Cette météo un peu bipolaire nous a obligés à suivre ses états d’esprit. C’est ainsi que ce matin-là, encore un peu endormis et éprouvés par les dernières semaines, plusieurs d’entre nous empruntent le couloir de la station Square-Victoria afin de gagner leur destination respective.

Rapidement, du bout du passage, se fait entendre, d’abord sous forme de rumeur, puis de plus en plus clairement, la voix d’un homme qui clame avec véhémence et dans les deux langues officielles : «What is your problem people!?!?! Come on everyone! Smile! Une journée avant la fin de semaine. Souriez donc!» Voilà ce que nous renvoie l’écho du lieu.

Arrivée à proximité, je constate que l’émetteur de ce message d’espoir occupe l’espace réservé aux musiciens. Il n’est pas seul; son comparse, muni d’une guitare, semble attendre son signal. Il faut préciser ici l’allure et la dégaine de ce duo.
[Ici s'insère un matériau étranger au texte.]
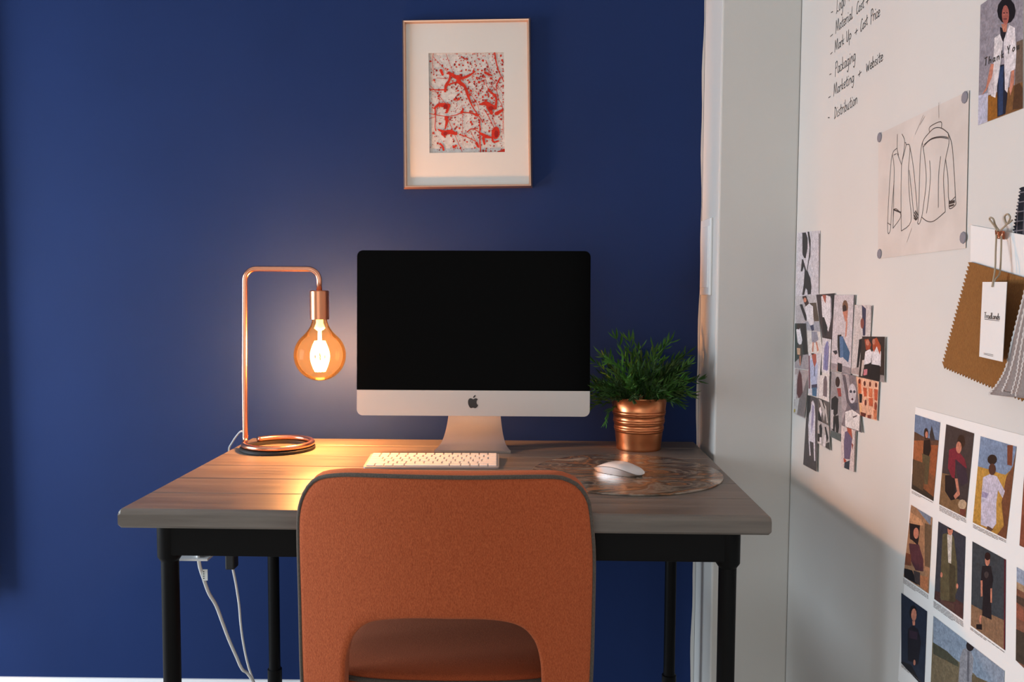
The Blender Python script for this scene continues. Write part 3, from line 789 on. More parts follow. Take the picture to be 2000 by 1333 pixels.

Tous deux ressemblent à un croisement improbable entre Gerry Boulet, Grizzly Adams et d’ex-détenus : tout en barbes et en longs cheveux. À leurs pieds est posé un casque de moto afin que nous puissions y déposer notre contribution volontaire.

Le jovialiste reprend sa rengaine de plus belle, pour ensuite donner un intense et sonore signal à son ami «guitareux» : «ONE, TWO, THREE, FOUR!» Ce dernier entame alors l’air très connu Don’t Worry, Be Happy. Sous ses doigts, les cordes semblent vouloirs s’enfuir de l’instrument. Idem pour nous, spectateurs captifs, qui sursautons lorsque le «chanteur» entame le refrain du succès de Bobby McFerrin. Je ne croyais pas qu’il pouvait être possible de rendre effrayante une chanson aussi guillerette. Eh bien oui! Cette interprétation avait la douceur d’une moissonneuse-batteuse au milieu d’un champ de coquelicots.

Nous avons été plusieurs à ralentir devant l’interprétation atypique de cet hymne à la joie. Et nous avons été aussi nombreux à nous sourire, complices. Comme quoi, le bonheur peut nous parvenir sous tant de formes différentes, parfois même sous celle d’une quasi-menace matinale, musicale et poilue.